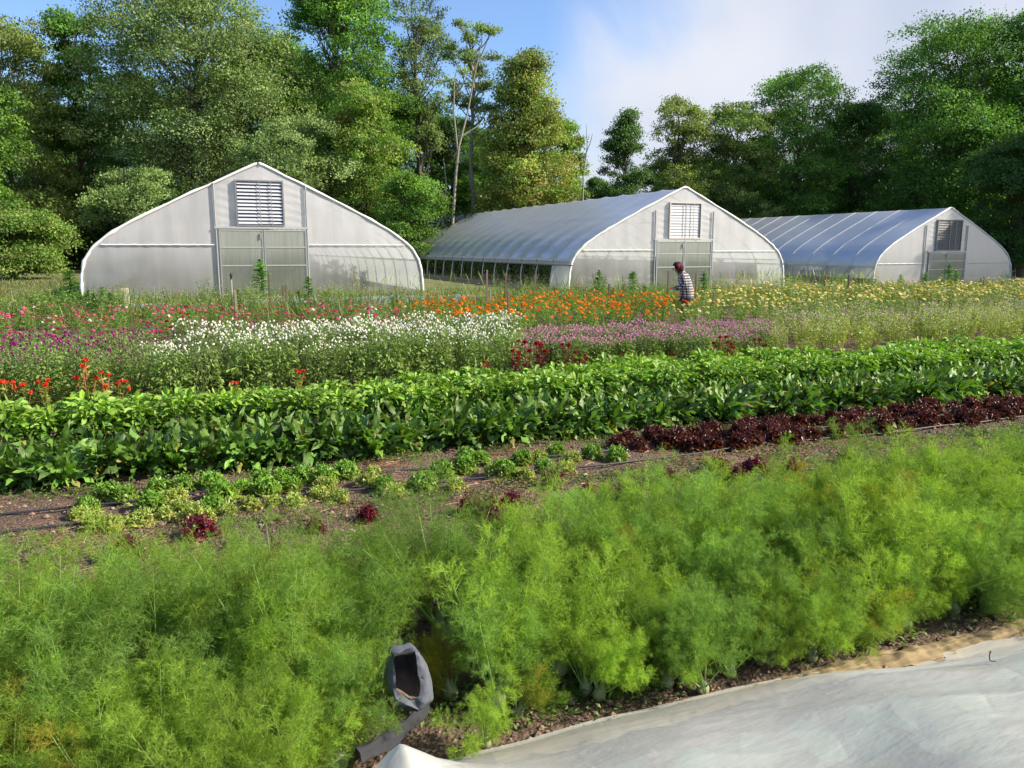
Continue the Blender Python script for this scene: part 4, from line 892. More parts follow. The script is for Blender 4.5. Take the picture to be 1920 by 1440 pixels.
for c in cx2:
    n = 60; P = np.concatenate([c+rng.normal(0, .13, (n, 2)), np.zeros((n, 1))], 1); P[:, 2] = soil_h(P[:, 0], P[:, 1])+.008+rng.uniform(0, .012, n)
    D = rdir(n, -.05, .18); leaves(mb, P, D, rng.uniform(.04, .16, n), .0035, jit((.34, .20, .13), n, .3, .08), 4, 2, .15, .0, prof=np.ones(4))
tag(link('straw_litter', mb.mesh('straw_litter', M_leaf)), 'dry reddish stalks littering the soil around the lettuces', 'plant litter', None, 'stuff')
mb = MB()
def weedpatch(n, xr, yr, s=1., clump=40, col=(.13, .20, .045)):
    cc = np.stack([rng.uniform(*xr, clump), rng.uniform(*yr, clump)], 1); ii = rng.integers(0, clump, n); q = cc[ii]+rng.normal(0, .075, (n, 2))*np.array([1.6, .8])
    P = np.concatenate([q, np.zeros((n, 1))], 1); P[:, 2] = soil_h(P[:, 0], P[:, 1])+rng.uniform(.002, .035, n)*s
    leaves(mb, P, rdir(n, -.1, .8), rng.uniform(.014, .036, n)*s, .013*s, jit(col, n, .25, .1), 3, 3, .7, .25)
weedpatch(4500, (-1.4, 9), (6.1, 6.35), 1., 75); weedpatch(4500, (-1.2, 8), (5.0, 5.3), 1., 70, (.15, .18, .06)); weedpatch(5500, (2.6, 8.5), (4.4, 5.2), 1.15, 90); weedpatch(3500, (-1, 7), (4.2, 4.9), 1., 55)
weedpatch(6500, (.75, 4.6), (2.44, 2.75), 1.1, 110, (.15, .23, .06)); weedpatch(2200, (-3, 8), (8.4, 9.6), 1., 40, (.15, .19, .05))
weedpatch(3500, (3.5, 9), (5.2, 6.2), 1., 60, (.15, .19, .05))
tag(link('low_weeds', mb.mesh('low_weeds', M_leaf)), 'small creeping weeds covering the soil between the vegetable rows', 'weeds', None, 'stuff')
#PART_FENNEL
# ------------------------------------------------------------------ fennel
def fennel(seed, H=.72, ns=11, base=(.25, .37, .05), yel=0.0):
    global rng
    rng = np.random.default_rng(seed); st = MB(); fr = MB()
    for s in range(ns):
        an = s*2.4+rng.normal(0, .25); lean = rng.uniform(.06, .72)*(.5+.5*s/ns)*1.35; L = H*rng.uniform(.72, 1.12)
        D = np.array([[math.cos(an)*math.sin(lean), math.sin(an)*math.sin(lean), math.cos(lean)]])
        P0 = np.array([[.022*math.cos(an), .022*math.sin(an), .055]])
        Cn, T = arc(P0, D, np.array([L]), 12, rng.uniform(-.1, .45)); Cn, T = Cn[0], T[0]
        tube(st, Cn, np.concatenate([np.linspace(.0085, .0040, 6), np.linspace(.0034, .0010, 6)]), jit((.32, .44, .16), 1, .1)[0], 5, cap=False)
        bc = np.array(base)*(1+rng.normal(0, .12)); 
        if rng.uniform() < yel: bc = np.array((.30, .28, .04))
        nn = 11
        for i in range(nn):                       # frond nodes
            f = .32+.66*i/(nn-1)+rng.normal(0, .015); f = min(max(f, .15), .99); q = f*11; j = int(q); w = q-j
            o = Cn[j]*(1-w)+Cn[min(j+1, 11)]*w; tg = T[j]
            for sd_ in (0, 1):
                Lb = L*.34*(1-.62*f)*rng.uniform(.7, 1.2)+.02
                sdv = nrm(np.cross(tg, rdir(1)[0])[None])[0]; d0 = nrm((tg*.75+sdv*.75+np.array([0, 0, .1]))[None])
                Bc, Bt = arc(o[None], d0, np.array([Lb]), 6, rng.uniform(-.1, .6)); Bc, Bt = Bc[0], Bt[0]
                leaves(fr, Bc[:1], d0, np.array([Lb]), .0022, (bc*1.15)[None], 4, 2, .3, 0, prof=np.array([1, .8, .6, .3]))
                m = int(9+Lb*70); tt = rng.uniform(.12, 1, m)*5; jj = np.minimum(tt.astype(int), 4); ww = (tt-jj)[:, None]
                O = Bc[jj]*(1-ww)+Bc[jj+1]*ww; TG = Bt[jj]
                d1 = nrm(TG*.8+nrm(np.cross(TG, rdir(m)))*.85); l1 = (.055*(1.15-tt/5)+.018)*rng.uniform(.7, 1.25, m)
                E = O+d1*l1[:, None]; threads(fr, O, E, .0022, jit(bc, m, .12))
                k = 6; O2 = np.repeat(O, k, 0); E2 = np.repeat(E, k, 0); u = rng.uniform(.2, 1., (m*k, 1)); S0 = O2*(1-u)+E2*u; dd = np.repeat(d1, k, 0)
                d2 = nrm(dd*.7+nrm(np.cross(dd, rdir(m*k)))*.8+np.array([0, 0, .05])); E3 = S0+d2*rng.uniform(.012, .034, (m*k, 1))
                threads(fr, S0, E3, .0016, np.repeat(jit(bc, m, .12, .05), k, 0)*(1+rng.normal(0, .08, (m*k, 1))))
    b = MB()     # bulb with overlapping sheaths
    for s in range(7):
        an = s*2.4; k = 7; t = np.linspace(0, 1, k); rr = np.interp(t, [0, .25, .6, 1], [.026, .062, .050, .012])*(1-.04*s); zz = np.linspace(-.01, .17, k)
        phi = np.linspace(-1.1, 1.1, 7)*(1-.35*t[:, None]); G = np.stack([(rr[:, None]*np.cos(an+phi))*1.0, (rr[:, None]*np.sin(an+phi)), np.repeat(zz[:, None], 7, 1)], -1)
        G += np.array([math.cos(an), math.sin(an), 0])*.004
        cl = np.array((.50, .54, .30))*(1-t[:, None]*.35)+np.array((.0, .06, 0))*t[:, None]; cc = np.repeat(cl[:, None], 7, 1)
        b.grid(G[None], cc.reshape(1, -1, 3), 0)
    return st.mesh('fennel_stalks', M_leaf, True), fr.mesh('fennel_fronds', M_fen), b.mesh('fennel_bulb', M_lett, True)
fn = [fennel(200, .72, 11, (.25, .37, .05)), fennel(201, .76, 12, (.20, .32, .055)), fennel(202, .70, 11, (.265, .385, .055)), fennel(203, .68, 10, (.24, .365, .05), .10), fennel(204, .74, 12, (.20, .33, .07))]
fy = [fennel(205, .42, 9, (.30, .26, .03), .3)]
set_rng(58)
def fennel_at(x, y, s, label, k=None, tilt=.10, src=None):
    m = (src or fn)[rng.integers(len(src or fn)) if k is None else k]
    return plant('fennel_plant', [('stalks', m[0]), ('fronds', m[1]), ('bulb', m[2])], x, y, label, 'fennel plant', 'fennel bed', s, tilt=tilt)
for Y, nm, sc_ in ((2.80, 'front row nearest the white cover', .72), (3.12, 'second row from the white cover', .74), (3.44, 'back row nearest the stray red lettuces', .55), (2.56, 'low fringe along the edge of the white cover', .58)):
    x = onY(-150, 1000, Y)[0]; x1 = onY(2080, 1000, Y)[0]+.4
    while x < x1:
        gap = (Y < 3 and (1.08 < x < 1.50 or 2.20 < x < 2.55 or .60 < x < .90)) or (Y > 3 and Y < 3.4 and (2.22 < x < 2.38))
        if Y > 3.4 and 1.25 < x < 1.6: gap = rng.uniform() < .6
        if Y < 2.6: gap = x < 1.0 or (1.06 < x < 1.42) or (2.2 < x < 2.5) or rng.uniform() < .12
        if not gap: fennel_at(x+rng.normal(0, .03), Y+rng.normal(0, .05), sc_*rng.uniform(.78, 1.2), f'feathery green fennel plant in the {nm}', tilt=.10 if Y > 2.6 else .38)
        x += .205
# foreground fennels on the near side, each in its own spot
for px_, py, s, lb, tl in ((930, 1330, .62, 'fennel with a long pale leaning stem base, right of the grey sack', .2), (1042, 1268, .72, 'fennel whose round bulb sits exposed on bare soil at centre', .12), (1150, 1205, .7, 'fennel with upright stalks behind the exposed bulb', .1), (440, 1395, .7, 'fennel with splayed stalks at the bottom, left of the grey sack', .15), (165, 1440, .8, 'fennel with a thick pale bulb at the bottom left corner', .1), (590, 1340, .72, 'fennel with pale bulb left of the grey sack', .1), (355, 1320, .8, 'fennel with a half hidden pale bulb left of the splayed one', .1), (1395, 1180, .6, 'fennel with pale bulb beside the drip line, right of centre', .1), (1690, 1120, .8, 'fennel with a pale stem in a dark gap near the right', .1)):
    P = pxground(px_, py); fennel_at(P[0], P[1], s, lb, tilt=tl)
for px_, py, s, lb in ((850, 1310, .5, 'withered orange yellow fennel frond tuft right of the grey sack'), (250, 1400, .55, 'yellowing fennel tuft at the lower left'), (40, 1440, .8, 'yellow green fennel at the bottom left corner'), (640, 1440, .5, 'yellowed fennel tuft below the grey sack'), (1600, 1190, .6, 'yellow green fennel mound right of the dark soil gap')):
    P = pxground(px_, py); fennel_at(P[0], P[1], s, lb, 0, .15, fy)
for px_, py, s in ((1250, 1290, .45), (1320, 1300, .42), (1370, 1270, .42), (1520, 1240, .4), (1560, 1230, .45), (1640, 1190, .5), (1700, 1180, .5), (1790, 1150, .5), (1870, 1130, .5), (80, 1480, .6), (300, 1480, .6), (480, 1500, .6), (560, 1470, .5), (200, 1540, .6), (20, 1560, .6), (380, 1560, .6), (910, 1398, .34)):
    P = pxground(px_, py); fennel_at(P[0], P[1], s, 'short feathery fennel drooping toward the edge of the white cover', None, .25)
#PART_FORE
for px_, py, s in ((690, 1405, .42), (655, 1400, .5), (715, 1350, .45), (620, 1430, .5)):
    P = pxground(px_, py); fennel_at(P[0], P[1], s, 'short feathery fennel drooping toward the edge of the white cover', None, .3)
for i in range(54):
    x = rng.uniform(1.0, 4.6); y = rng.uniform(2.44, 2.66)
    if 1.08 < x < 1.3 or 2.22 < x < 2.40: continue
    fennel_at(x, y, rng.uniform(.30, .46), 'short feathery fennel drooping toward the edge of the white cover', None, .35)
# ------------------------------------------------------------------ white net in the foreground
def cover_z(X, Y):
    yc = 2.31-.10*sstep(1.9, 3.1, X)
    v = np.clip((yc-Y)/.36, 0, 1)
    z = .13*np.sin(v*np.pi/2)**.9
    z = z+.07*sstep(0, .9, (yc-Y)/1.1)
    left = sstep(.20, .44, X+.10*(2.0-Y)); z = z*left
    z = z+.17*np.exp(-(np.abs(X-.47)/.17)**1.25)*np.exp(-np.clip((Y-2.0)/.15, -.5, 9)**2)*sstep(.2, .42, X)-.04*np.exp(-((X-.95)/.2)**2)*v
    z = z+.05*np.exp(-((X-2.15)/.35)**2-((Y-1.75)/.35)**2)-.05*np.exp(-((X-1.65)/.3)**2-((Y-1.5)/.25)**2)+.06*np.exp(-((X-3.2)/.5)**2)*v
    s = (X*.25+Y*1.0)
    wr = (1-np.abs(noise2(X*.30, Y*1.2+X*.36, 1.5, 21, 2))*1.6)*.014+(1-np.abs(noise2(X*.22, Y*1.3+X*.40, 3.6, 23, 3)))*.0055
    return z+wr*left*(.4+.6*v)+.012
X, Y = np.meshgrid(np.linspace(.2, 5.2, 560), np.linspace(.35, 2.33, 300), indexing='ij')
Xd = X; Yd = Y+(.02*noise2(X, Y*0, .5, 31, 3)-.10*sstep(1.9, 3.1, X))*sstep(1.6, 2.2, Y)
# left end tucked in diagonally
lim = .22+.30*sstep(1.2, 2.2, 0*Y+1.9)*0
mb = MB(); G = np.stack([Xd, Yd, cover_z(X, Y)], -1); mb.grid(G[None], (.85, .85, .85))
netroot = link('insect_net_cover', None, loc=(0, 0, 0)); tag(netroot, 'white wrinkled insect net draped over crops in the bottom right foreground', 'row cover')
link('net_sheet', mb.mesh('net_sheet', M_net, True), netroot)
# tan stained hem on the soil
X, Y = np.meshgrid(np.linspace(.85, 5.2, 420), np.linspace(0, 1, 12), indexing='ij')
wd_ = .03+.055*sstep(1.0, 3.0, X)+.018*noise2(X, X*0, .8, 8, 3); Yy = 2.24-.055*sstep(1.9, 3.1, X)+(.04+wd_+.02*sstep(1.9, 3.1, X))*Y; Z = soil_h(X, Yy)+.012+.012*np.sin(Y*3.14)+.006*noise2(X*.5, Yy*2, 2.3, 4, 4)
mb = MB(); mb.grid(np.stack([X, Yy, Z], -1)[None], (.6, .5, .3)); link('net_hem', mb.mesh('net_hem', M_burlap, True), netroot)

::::

Written task: Determine how many lines contain the word "from" and reply with that number alone.

Solution for this task: 2